Xu informed MIT Technology Review that she has been tracking the Colleague Skill phenomenon from the beginning and that it has prompted her to reflect on alienation, disempowerment, and the wider implications for labor. “I initially considered writing an op-ed, but decided it would be more impactful to create something that counters it,” she states.
Xu, who holds both undergraduate and master’s degrees in law, mentioned that the trend also raises legal issues. While a company might argue that work chat histories and materials produced on a work laptop are corporate assets, a skill like this can also capture aspects of personality, tone, and judgment, making ownership much less clear. She expressed hope that Colleague Skill encourages broader discussions about how to safeguard workers’ dignity and identity in the AI era. “I believe it’s essential to stay informed on these trends so we (employees) can engage in shaping how they are utilized,” she asserts.
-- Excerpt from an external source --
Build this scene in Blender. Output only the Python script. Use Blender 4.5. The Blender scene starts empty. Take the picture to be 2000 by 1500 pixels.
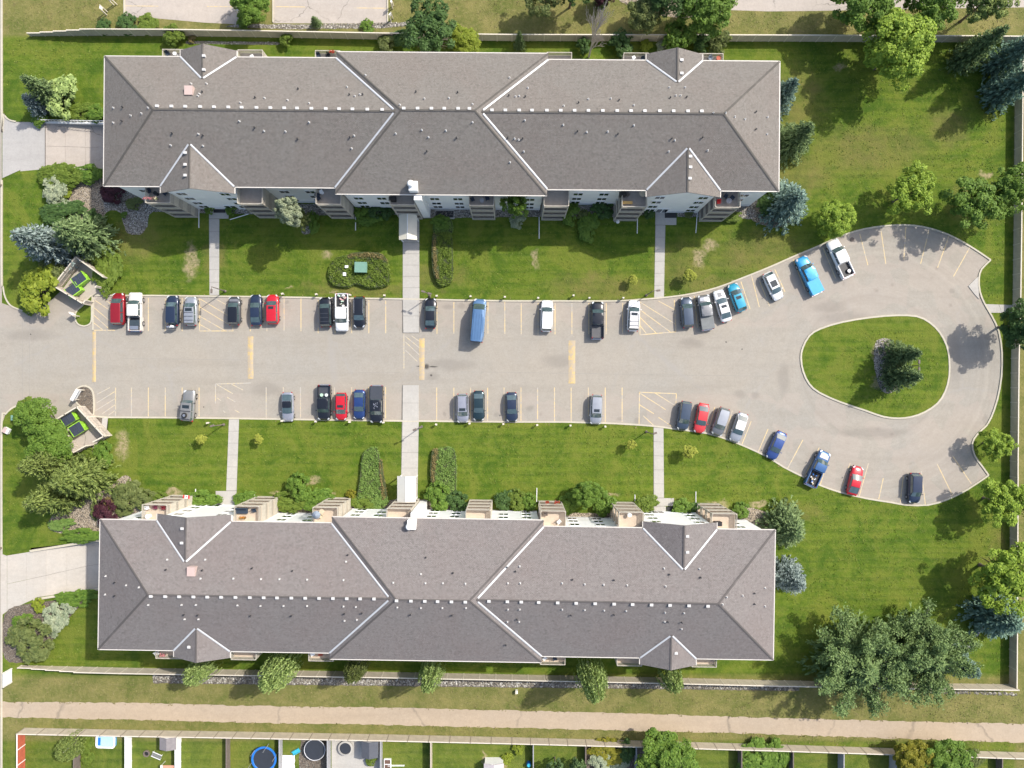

Xu herself is an enthusiastic AI user, with seven OpenClaw agents established across her personal and work devices.
Li, the tech employee in Shanghai, mentions that her company has not yet developed a method to replace actual workers with AI tools, primarily due to their unreliability and the requirement for constant supervision. “I don’t feel like my job is immediately at risk,” she states. “But I do feel that my value is being degraded, and I’m unsure how to address it.”